* [Directions]: Without the pictures, print the lines running from the beginning of the material to the line containing "COL = S.collection", both ends included.

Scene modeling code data
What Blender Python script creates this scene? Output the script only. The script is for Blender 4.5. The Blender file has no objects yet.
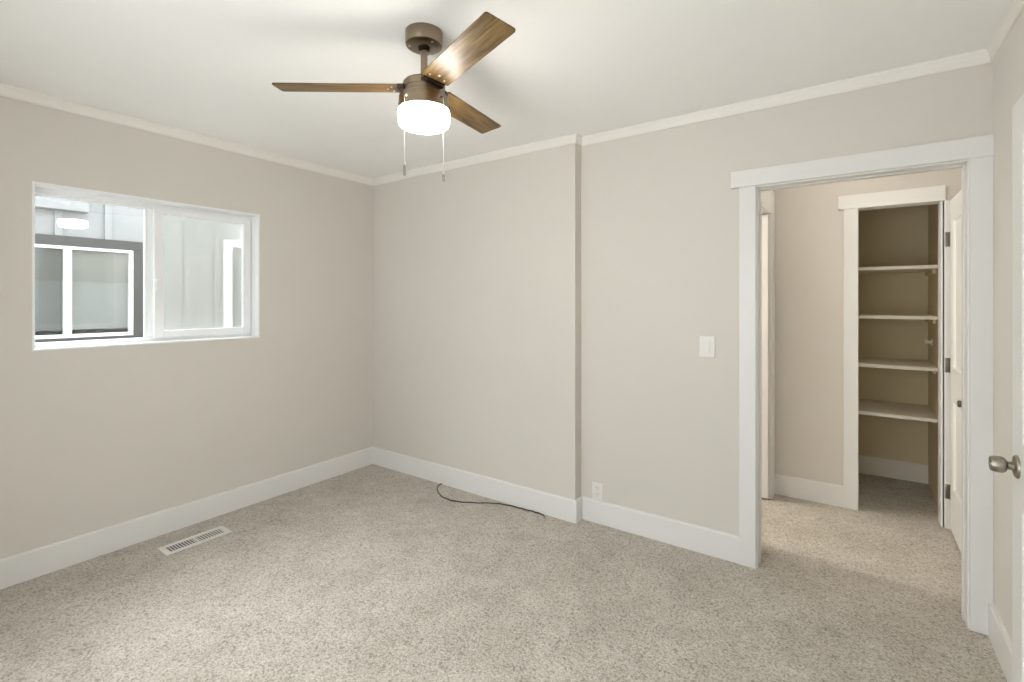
import bpy, bmesh, math, random
from mathutils import Vector, Matrix

random.seed(7)
PI = math.pi
S = bpy.context.scene
COL = S.collection

# ---------------------------------------------------------------- camera
CAM = (3.410, -2.7475, 1.400)
F_PX, HORIZON = 483.85, 302.07
cd = bpy.data.cameras.new('camera')
cam = bpy.data.objects.new('camera', cd)
COL.objects.link(cam)
cam.location = CAM
cam.rotation_euler = (PI / 2, 0, math.radians(35.103))
cd.sensor_width = 36.0
cd.sensor_fit = 'HORIZONTAL'
cd.lens = 36.0 * F_PX / 1024.0
cd.shift_y = -(341.0 - HORIZON) / 1024.0
cd.clip_start = 0.02
S.camera = cam

# ---------------------------------------------------------------- world and exposure
S.view_settings.view_transform = 'Standard'
S.view_settings.look = 'None'
S.view_settings.exposure = 0.0
S.view_settings.gamma = 1.0
S.view_settings.use_curve_mapping = False

SKY = 4.5
GLOW = 9.0
w = bpy.data.worlds.new('overcast_sky')
S.world = w
w.use_nodes = True
bg = w.node_tree.nodes['Background']
bg.inputs['Color'].default_value = (0.93, 0.97, 1.0, 1)
bg.inputs['Strength'].default_value = SKY
# thin cloud, brightest round the veiled sun on the far side of the neighbouring house
_nt = w.node_tree
_tc = _nt.nodes.new('ShaderNodeTexCoord')
_dot = _nt.nodes.new('ShaderNodeVectorMath')
_dot.operation = 'DOT_PRODUCT'
_dot.inputs[1].default_value = Vector((-0.72, 0.05, 0.69)).normalized()
_nt.links.new(_tc.outputs['Generated'], _dot.inputs[0])
_mx = _nt.nodes.new('ShaderNodeMath')
_mx.operation = 'MAXIMUM'
_mx.inputs[1].default_value = 0.0
_nt.links.new(_dot.outputs['Value'], _mx.inputs[0])
_pw = _nt.nodes.new('ShaderNodeMath')
_pw.operation = 'POWER'
_pw.inputs[1].default_value = 6.0
_nt.links.new(_mx.outputs[0], _pw.inputs[0])
_ma = _nt.nodes.new('ShaderNodeMath')
_ma.operation = 'MULTIPLY_ADD'
_ma.inputs[1].default_value = SKY * GLOW
_ma.inputs[2].default_value = SKY
_nt.links.new(_pw.outputs[0], _ma.inputs[0])
_nt.links.new(_ma.outputs[0], bg.inputs['Strength'])


def portal(name, loc, rot, sx, sy):
    ld = bpy.data.lights.new(name, 'AREA')
    ld.shape = 'RECTANGLE'
    ld.size, ld.size_y = sx, sy
    ld.cycles.is_portal = True
    o = bpy.data.objects.new(name, ld)
    o.location, o.rotation_euler = loc, rot
    COL.objects.link(o)


portal('daylight_portal', (-0.16, -1.56, 1.58), (0, -PI / 2, 0), 0.85, 1.14)
portal('daylight_portal', (2.40, -3.28, 1.225), (PI / 2, 0, 0), 2.2, 1.85)


def point_light(name, loc, power, colour, radius):
    ld = bpy.data.lights.new(name, 'POINT')
    ld.energy, ld.color, ld.shadow_soft_size = power, colour, radius
    o = bpy.data.objects.new(name, ld)
    o.location = loc
    COL.objects.link(o)


GLOBE = 54.0
point_light('side_hall_lamp', (1.10, 0.52, 1.75), 70.0, (1.0, 0.97, 0.91), 0.10)
point_light('hall_fill_light', (3.42, 0.74, 2.34), 3.2, (1.0, 0.94, 0.84), 0.08)  # unseen light added to lift the hall wall

S.cycles.max_bounces = 14
S.cycles.diffuse_bounces = 8
S.cycles.glossy_bounces = 4
S.cycles.transparent_max_bounces = 12
S.cycles.sample_clamp_indirect = 8.0
S.cycles.use_denoising = True


# ---------------------------------------------------------------- materials
def new_mat(name):
    m = bpy.data.materials.new(name)
    m.use_nodes = True
    nt = m.node_tree
    return m, nt, nt.nodes['Principled BSDF']


def coords(nt, scale=None):
    tc = nt.nodes.new('ShaderNodeTexCoord')
    if scale is None:
        return tc.outputs['Object']
    mp = nt.nodes.new('ShaderNodeMapping')
    mp.inputs['Scale'].default_value = scale
    nt.links.new(tc.outputs['Object'], mp.inputs['Vector'])
    return mp.outputs['Vector']


def noise(nt, vec, scale, detail=3.0, rough=0.5):
    n = nt.nodes.new('ShaderNodeTexNoise')
    n.inputs['Scale'].default_value = scale
    n.inputs['Detail'].default_value = detail
    n.inputs['Roughness'].default_value = rough
    nt.links.new(vec, n.inputs['Vector'])
    return n.outputs['Fac']


def ramp(nt, fac, stops):
    r = nt.nodes.new('ShaderNodeValToRGB')
    el = r.color_ramp.elements
    while len(el) < len(stops):
        el.new(0.5)
    for e, (p, c) in zip(el, stops):
        e.position, e.color = p, (*c, 1)
    nt.links.new(fac, r.inputs['Fac'])
    return r.outputs['Color']


def bump(nt, height, strength, dist, bsdf):
    b = nt.nodes.new('ShaderNodeBump')
    b.inputs['Strength'].default_value = strength
    b.inputs['Distance'].default_value = dist
    nt.links.new(height, b.inputs['Height'])
    nt.links.new(b.outputs['Normal'], bsdf.inputs['Normal'])


def paint(name, col, rough=0.6, tex=0.0, scale=160.0, spec=0.3):
    m, nt, b = new_mat(name)
    b.inputs['Roughness'].default_value = rough
    b.inputs['Specular IOR Level'].default_value = spec
    v = coords(nt)
    lo = tuple(c * 0.985 for c in col)
    nt.links.new(ramp(nt, noise(nt, v, 1.7, 2), [(0.35, lo), (0.65, col)]), b.inputs['Base Color'])
    if tex:
        bump(nt, noise(nt, v, scale, 2), tex, 0.002, b)
    return m


def metal(name, col, rough, brushed=False):
    m, nt, b = new_mat(name)
    b.inputs['Metallic'].default_value = 1.0
    b.inputs['Roughness'].default_value = rough
    v = coords(nt, (1, 1, 60) if brushed else (30, 30, 30))
    lo = tuple(c * 0.82 for c in col)
    nt.links.new(ramp(nt, noise(nt, v, 3.0, 3), [(0.3, lo), (0.7, col)]), b.inputs['Base Color'])
    return m


def plain(name, col, rough=0.5, spec=0.4):
    m, nt, b = new_mat(name)
    b.inputs['Base Color'].default_value = (*col, 1)
    b.inputs['Roughness'].default_value = rough
    b.inputs['Specular IOR Level'].default_value = spec
    return m


M = {}
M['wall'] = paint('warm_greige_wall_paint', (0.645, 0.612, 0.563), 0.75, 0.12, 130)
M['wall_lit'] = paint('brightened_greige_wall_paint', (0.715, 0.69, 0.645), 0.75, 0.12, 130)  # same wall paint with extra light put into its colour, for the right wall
M['closet'] = paint('closet_wall_paint', (0.68, 0.575, 0.38), 0.75, 0.1, 130)
M["ceiling"] = paint("white_ceiling_paint", (0.92, 0.912, 0.90), 0.85, 0.12, 110)
M['trim'] = paint('white_trim_paint', (0.75, 0.742, 0.725), 0.38, 0.0)
M['crown'] = paint('cream_moulding_paint', (0.80, 0.775, 0.73), 0.5, 0.0)
M['door'] = paint('white_door_paint', (0.78, 0.775, 0.755), 0.36, 0.0)
M['shelf'] = paint('cream_shelf_paint', (0.80, 0.75, 0.64), 0.5, 0.0)
M['vinyl'] = paint('white_vinyl', (0.86, 0.865, 0.87), 0.35, 0.0)
M['plastic'] = plain('white_plastic', (0.74, 0.725, 0.69), 0.35)
M['dark_slot'] = plain('dark_slot', (0.03, 0.03, 0.03), 0.7)
M['nickel'] = metal('aged_nickel', (0.37, 0.335, 0.28), 0.38)
M['dark_nickel'] = metal('dark_aged_nickel', (0.20, 0.175, 0.135), 0.42)
M['bronze'] = metal('brushed_bronze', (0.29, 0.228, 0.165), 0.30, True)
M['dark_bronze'] = metal('dark_bronze', (0.07, 0.05, 0.04), 0.4)
M['chain'] = metal('pale_bead_chain', (0.80, 0.77, 0.70), 0.35)
M['pendant'] = metal('grey_pendant_metal', (0.36, 0.34, 0.31), 0.4)
M['cable'] = plain('black_cable_rubber', (0.03, 0.03, 0.03), 0.35, 0.5)
M['cable_white'] = plain('white_cable_rubber', (0.70, 0.68, 0.64), 0.4)
M['siding'] = paint('pale_grey_siding', (0.225, 0.232, 0.236), 0.6, 0.15, 40)
M['dark_trim'] = paint('charcoal_window_trim', (0.055, 0.055, 0.053), 0.6, 0.1, 60)
M['concrete'] = paint('grey_concrete', (0.66, 0.65, 0.62), 0.85, 0.5, 40)
M['blind'] = paint('taupe_roller_blind', (0.185, 0.182, 0.164), 0.8, 0.05, 200)
M['blind_light'] = paint('pale_woven_screen', (0.235, 0.24, 0.232), 0.8, 0.05, 200)


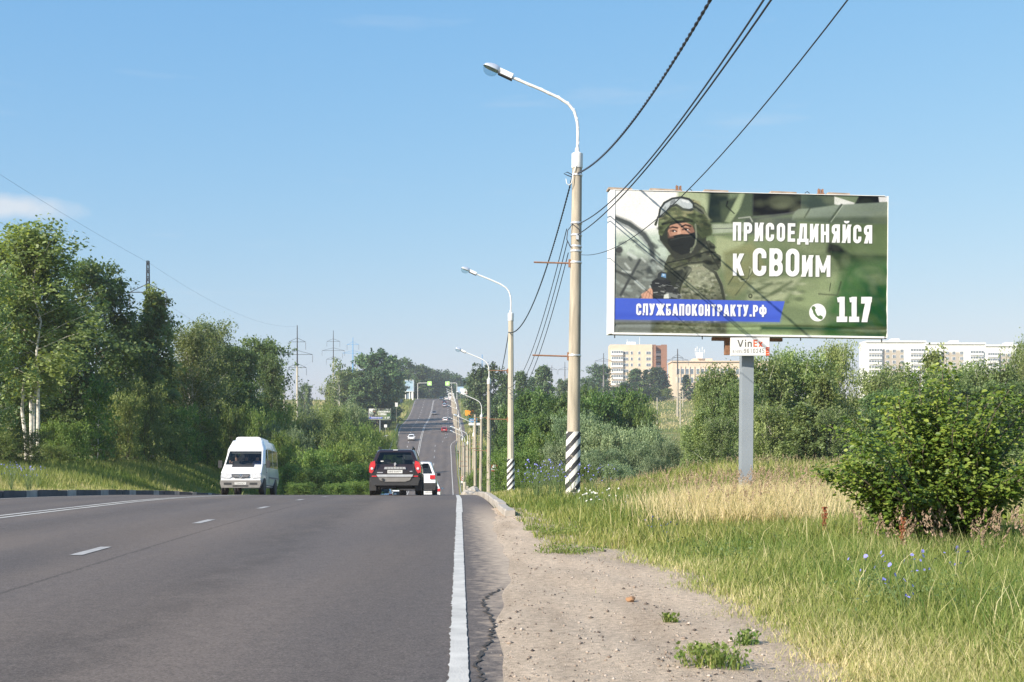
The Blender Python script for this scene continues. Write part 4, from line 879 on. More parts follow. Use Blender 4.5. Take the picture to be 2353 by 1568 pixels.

* [Written response]:
What Blender Python script creates this scene? Output the script only. The script is for Blender 4.5. The Blender file has no objects yet.
import bpy, bmesh, math, random
from mathutils import Vector, Matrix

random.seed(7)
PI = math.pi
S = bpy.context.scene
COL = S.collection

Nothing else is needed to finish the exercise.